Trump deletes tweets and hopes for an Alabama reset after his candidate loses

In the lead-up to the Alabama Senate Republican primary on Tuesday, President Trump was especially vocal on Twitter in supporting his chosen candidate, Sen. Luther Strange, who had been appointed to fill Attorney General Jeff Sessions’s seat.

So it was conspicuous when Trump deleted three tweets touting Strange shortly after the incumbent’s loss to Roy Moore, a former judge with no shortage of caustic and controversial statements. Trump rarely deletes even his most controversial or demonstrably false missives unless they contain typos. (Sometimes even typos aren’t enough to expunge a tweet.)

ProPublica archived the deleted tweets, which included a claim that Strange was “shooting up” in the polls because of the president’s endorsement. Several earlier supportive tweets remain.

Screengrab of deleted tweets from Donald Trump. (Via ProPublica, https://www.propublica.org/)
Screengrab of deleted tweets from Donald Trump. (Via ProPublica, https://www.propublica.org/)

At a rally for Strange on Friday, Trump confessed he “might have made a mistake” by throwing his support behind the candidate. He also bluntly said that if Moore emerged the victor, “I’m going to be here campaigning like hell for him.”

Shortly after Moore won, Trump indeed pivoted to full-throated support for a “really great guy” whom he encouraged to “WIN” the general election against Democratic nominee Doug Jones in December.

Vice President Mike Pence, who held a rally for Strange on Monday, also dutifully endorsed Moore and praised him for running “on the #MAGA agenda.”

Trump previously said a Moore victory would put the general election in doubt.

“I don’t know that much about Roy Moore,” he told an Alabama radio show Monday. “Roy Moore is going to have a very hard time getting elected against the Democrat.”

Moore is a hard-line right-wing evangelical with a propensity for making outrageous statements. Many key figures in the Trump coalition, including former White House adviser Steve Bannon, had thrown their support to the firebrand.

As a judge on the 16th Circuit Court, he hung a plaque engraved with the Ten Commandments in the courtroom and began the practice of pre-court-proceedings prayers. After he was elected chief justice of the Alabama Supreme Court in 2000, he went a step further, commissioning a 5,280-pound granite monument engraved with the Ten Commandments to be installed in the court building. When he refused to have the statue removed, defying a court order in the process, he was removed instead.

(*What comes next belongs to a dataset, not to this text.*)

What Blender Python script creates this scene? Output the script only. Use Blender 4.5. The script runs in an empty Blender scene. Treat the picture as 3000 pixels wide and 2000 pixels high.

He won the chief justice seat again in 2012, and more controversy followed. When the U.S. Supreme Court ruled in 2015 that bans on same-sex marriage were unconstitutional, Moore nevertheless ordered state judges to continue to enforce Alabama’s ban. He was suspended for the remainder of his term and resigned.

Moore has been vocal about his antigay beliefs, comparing same-sex relationships to bestiality and contending that homosexuality should be outlawed.

Like Trump, who popularized the “birther” movement, Moore has also questioned whether former President Barack Obama is a natural-born citizen.

As recently as 2016, according to CNN, Moore said his “personal belief is that [Obama] wasn’t” a natural-born citizen.

He has also espoused anti-Islam views. At a campaign event in July, he called it a “false religion” at odds with the First Amendment. In August he told a reporter, “There are communities under Sharia law right now in our country.” Pressed on that point, for which there is no evidence, he was unable to say what communities he was referring to.